GOAL OF THE EXERCISE: Where a line contains the word "picture", copy that line.

RECORDS FOR THIS EXERCISE:
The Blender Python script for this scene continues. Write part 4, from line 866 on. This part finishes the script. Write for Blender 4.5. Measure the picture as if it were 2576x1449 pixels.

--

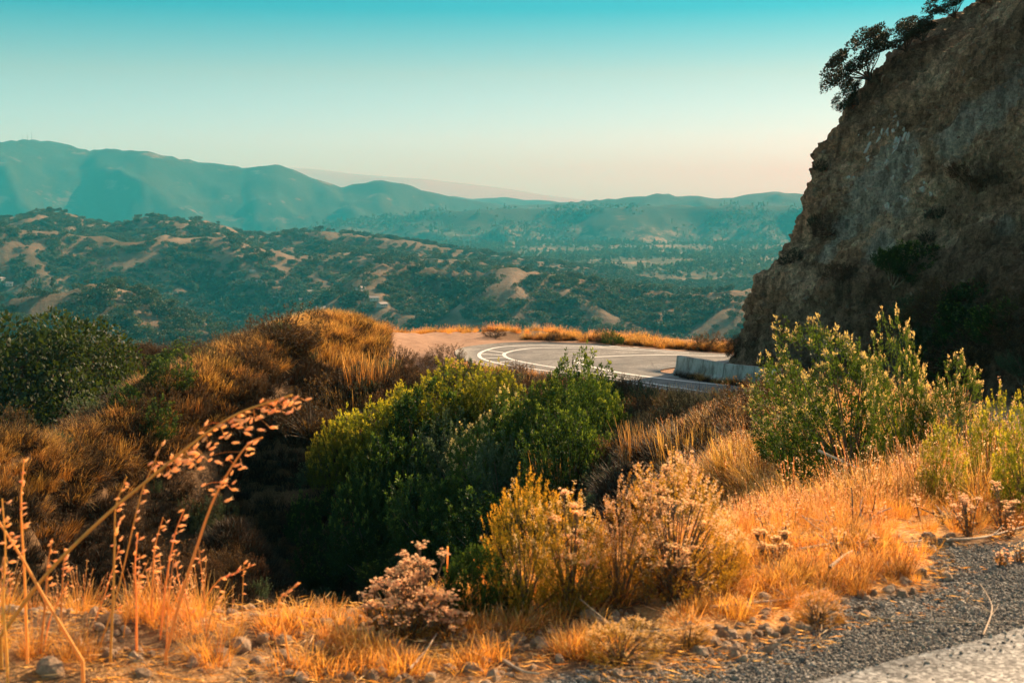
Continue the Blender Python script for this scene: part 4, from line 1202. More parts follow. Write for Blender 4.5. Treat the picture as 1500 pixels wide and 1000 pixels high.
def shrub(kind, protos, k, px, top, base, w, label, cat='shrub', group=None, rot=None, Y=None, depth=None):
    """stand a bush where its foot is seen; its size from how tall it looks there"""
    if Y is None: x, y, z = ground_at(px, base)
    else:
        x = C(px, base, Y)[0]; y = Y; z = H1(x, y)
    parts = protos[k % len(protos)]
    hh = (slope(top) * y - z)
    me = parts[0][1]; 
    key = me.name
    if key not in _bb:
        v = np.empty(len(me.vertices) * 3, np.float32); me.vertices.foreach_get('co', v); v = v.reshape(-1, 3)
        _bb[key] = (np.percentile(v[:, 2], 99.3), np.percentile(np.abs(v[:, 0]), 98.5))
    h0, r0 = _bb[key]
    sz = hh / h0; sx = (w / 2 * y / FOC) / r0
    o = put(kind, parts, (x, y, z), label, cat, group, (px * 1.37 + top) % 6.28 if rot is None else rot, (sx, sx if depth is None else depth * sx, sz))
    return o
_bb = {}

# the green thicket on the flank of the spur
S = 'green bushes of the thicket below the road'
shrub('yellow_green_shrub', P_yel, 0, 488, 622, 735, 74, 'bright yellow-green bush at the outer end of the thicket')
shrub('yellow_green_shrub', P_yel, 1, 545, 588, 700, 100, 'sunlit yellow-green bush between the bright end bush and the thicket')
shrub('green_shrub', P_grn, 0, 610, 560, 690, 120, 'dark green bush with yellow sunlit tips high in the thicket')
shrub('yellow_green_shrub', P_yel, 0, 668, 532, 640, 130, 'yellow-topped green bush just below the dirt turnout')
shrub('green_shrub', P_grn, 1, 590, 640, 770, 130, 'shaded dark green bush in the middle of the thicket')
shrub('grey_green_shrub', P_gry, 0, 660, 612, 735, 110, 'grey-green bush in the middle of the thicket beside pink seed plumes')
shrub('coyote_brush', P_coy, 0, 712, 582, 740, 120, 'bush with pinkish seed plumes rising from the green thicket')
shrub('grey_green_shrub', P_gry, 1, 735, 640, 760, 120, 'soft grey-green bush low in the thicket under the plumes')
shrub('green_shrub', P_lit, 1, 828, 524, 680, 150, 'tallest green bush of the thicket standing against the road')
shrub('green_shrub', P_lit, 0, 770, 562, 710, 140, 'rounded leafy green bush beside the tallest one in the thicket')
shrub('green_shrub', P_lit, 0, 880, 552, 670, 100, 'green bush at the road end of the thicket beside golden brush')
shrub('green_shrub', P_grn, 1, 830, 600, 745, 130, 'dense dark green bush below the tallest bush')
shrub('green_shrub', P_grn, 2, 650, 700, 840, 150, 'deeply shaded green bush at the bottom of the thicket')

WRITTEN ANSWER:
The Blender Python script for this scene continues. Write part 4, from line 866 on. This part finishes the script. Write for Blender 4.5. Measure the picture as if it were 2576x1449 pixels.
Continue the Blender Python script for this scene: part 4, from line 1202. More parts follow. Write for Blender 4.5. Treat the picture as 1500 pixels wide and 1000 pixels high.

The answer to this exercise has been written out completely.